- INSTRUCTIONS TO FOLLOW
Output all entries verbatim. Skip pictures.

Start of DATA

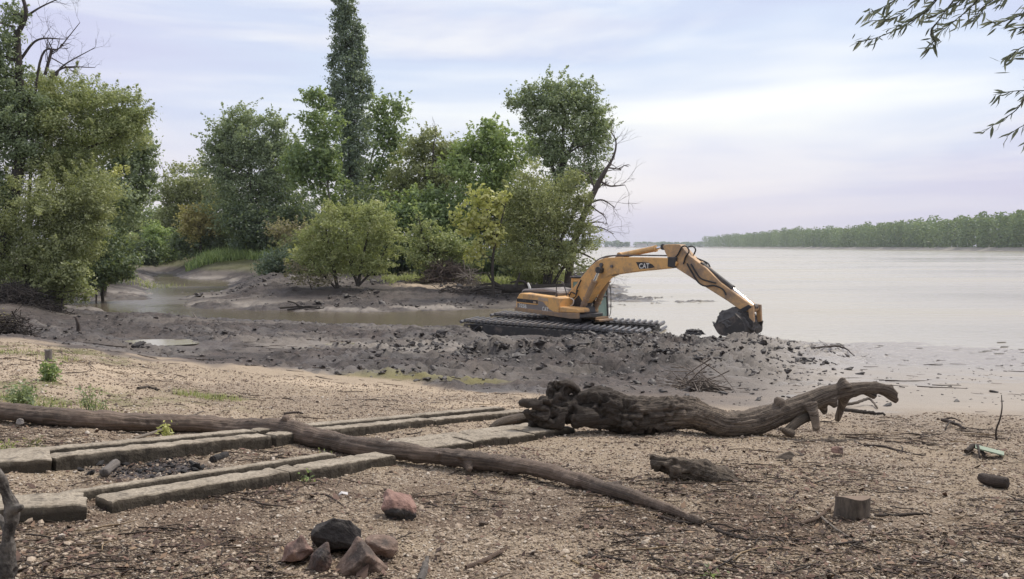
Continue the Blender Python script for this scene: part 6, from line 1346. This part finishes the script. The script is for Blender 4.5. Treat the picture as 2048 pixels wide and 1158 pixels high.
# ---- single sticks
def stick_at(name, label, pts, rad, mat, dz=None, cat='stick', group=None, forks=()):
    P = []
    for i, q in enumerate(pts):
        g = on_ground(q[0], q[1]); P.append(np.array([g[0], g[1], gz(g[0], g[1]) + rad * .8 + (dz[i] if dz else 0)]))
    P = np.array(P); W_ = Wood(); W_.limb(P, 0, 0, 7, 7 * len(P), wob=rad * .35, rad=[rad, rad * 1.05, rad * .9, rad * .5])
    for i0, (a, b) in forks:
        g = on_ground(a, b); e = np.array([g[0], g[1], gz(g[0], g[1]) + rad]); W_.limb([P[i0], (P[i0] + e) / 2 + (0, 0, rad * 2), e], rad * .7, rad * .3, 5, 6)
    o = W_.build(name, mat, None, loc=P[len(P) // 2]); return tag(o, label, cat, group)
dstick = bark_mat('dark_stick', (.020, .015, .013), (.085, .062, .050)); bstick = bark_mat('brown_stick', (.07, .046, .034), (.22, .15, .11)); ystick = bark_mat('dry_reed', (.26, .18, .09), (.46, .34, .18)); gstick = bark_mat('pale_stick', (.14, .115, .095), (.34, .29, .24))
stick_at('stick', 'brown stick leaning against the near side of the sawn wood block', [(1602, 1054), (1640, 1044), (1668, 1032)], .012, bstick, (0, .01, .05))
stick_at('stick', 'long thin grey stick running from the sawn block toward the twig litter', [(1632, 1036), (1665, 1062), (1722, 1095)], .008, gstick, (.01, .01, 0))
stick_at('stick', 'dark curved stick on the right side of the sawn wood block', [(1738, 1046), (1790, 1039), (1840, 1036), (1866, 1038)], .009, dstick)['label'] = 'dark curved stick reaching away from the sawn block on its river side'
stick_at('stick', 'thin dark stick crossing the litter beneath the grey stick', [(1655, 1093), (1720, 1092), (1762, 1094)], .007, dstick, forks=((1, (1680, 1118)),))
stick_at('stick', 'long bowed dark stick along the bottom litter below the sawn block', [(1380, 1132), (1470, 1140), (1560, 1150), (1640, 1128)], .009, dstick)
stick_at('stick', 'straight dry yellow reed near the campfire', [(1120, 1112), (1170, 1130), (1222, 1148)], .0045, ystick)
stick_at('stick', 'bent dry yellow reed lower than the tip of the long pole', [(1292, 1085), (1325, 1094), (1350, 1112)], .0045, ystick)
stick_at('stick', 'thick tan stick on the dark litter right of the campfire stones', [(932, 1133), (965, 1126), (1000, 1112), (1014, 1100)], .014, bstick)['label'] = 'thick tan bent stick on dark litter between the campfire and the yellow reed'
stick_at('stick', 'black bowed stick on the litter beside the yellow reeds', [(1170, 1114), (1215, 1112), (1270, 1122)], .010, dstick)
stick_at('stick', 'dark bowed twig behind the blackened campfire stone', [(620, 994), (655, 996), (690, 1018)], .006, dstick)
stick_at('stick', 'short dark stick pointing at the tip of the long pole', [(1312, 1032), (1360, 1044), (1404, 1052)], .009, dstick, forks=((2, (1446, 1048)),))
stick_at('stick', 'dark bundle of stems just beyond the tip of the long pole', [(1412, 1058), (1450, 1070), (1502, 1082)], .011, dstick, forks=((0, (1480, 1068)), (1, (1500, 1072))))
stick_at('stick', 'stubby grey stick end standing near the lower picture edge by the campfire', [(840, 1166), (848, 1148), (852, 1132)], .020, greywood, (0, .01, .03))['label'] = 'stubby grey stick end beside the wedge shaped campfire stone'
stick_at('stick', 'straight dark stick lying on the sand behind the propped driftwood end', [(1690, 824), (1730, 829), (1768, 832)], .028, drift_dark)
stick_at('stick', 'crooked pale branch lying behind the straight dark stick', [(1682, 818), (1715, 816), (1738, 810), (1755, 820)], .022, drift, (.02, .05, .08, 0))
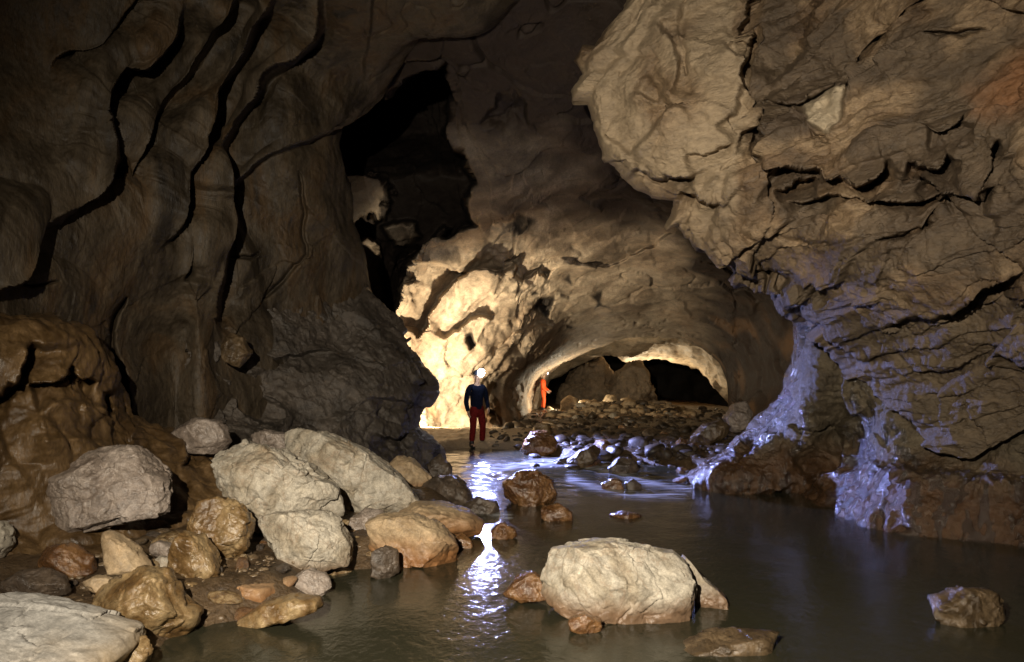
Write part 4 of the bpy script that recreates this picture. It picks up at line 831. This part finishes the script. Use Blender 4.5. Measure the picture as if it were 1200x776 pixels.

End of DATA

- CORRECT OUTPUT
Continue the Blender Python script for this scene: part 6, from line 1346. This part finishes the script. The script is for Blender 4.5. Treat the picture as 2048 pixels wide and 1158 pixels high.
# ---- single sticks
def stick_at(name, label, pts, rad, mat, dz=None, cat='stick', group=None, forks=()):
    P = []
    for i, q in enumerate(pts):
        g = on_ground(q[0], q[1]); P.append(np.array([g[0], g[1], gz(g[0], g[1]) + rad * .8 + (dz[i] if dz else 0)]))
    P = np.array(P); W_ = Wood(); W_.limb(P, 0, 0, 7, 7 * len(P), wob=rad * .35, rad=[rad, rad * 1.05, rad * .9, rad * .5])
    for i0, (a, b) in forks:
        g = on_ground(a, b); e = np.array([g[0], g[1], gz(g[0], g[1]) + rad]); W_.limb([P[i0], (P[i0] + e) / 2 + (0, 0, rad * 2), e], rad * .7, rad * .3, 5, 6)
    o = W_.build(name, mat, None, loc=P[len(P) // 2]); return tag(o, label, cat, group)
dstick = bark_mat('dark_stick', (.020, .015, .013), (.085, .062, .050)); bstick = bark_mat('brown_stick', (.07, .046, .034), (.22, .15, .11)); ystick = bark_mat('dry_reed', (.26, .18, .09), (.46, .34, .18)); gstick = bark_mat('pale_stick', (.14, .115, .095), (.34, .29, .24))
stick_at('stick', 'brown stick leaning against the near side of the sawn wood block', [(1602, 1054), (1640, 1044), (1668, 1032)], .012, bstick, (0, .01, .05))
stick_at('stick', 'long thin grey stick running from the sawn block toward the twig litter', [(1632, 1036), (1665, 1062), (1722, 1095)], .008, gstick, (.01, .01, 0))
stick_at('stick', 'dark curved stick on the right side of the sawn wood block', [(1738, 1046), (1790, 1039), (1840, 1036), (1866, 1038)], .009, dstick)['label'] = 'dark curved stick reaching away from the sawn block on its river side'
stick_at('stick', 'thin dark stick crossing the litter beneath the grey stick', [(1655, 1093), (1720, 1092), (1762, 1094)], .007, dstick, forks=((1, (1680, 1118)),))
stick_at('stick', 'long bowed dark stick along the bottom litter below the sawn block', [(1380, 1132), (1470, 1140), (1560, 1150), (1640, 1128)], .009, dstick)
stick_at('stick', 'straight dry yellow reed near the campfire', [(1120, 1112), (1170, 1130), (1222, 1148)], .0045, ystick)
stick_at('stick', 'bent dry yellow reed lower than the tip of the long pole', [(1292, 1085), (1325, 1094), (1350, 1112)], .0045, ystick)
stick_at('stick', 'thick tan stick on the dark litter right of the campfire stones', [(932, 1133), (965, 1126), (1000, 1112), (1014, 1100)], .014, bstick)['label'] = 'thick tan bent stick on dark litter between the campfire and the yellow reed'
stick_at('stick', 'black bowed stick on the litter beside the yellow reeds', [(1170, 1114), (1215, 1112), (1270, 1122)], .010, dstick)
stick_at('stick', 'dark bowed twig behind the blackened campfire stone', [(620, 994), (655, 996), (690, 1018)], .006, dstick)
stick_at('stick', 'short dark stick pointing at the tip of the long pole', [(1312, 1032), (1360, 1044), (1404, 1052)], .009, dstick, forks=((2, (1446, 1048)),))
stick_at('stick', 'dark bundle of stems just beyond the tip of the long pole', [(1412, 1058), (1450, 1070), (1502, 1082)], .011, dstick, forks=((0, (1480, 1068)), (1, (1500, 1072))))
stick_at('stick', 'stubby grey stick end standing near the lower picture edge by the campfire', [(840, 1166), (848, 1148), (852, 1132)], .020, greywood, (0, .01, .03))['label'] = 'stubby grey stick end beside the wedge shaped campfire stone'
stick_at('stick', 'straight dark stick lying on the sand behind the propped driftwood end', [(1690, 824), (1730, 829), (1768, 832)], .028, drift_dark)
stick_at('stick', 'crooked pale branch lying behind the straight dark stick', [(1682, 818), (1715, 816), (1738, 810), (1755, 820)], .022, drift, (.02, .05, .08, 0))
Write part 4 of the bpy script that recreates this picture. It picks up at line 831. This part finishes the script. Use Blender 4.5. Measure the picture as if it were 1200x776 pixels.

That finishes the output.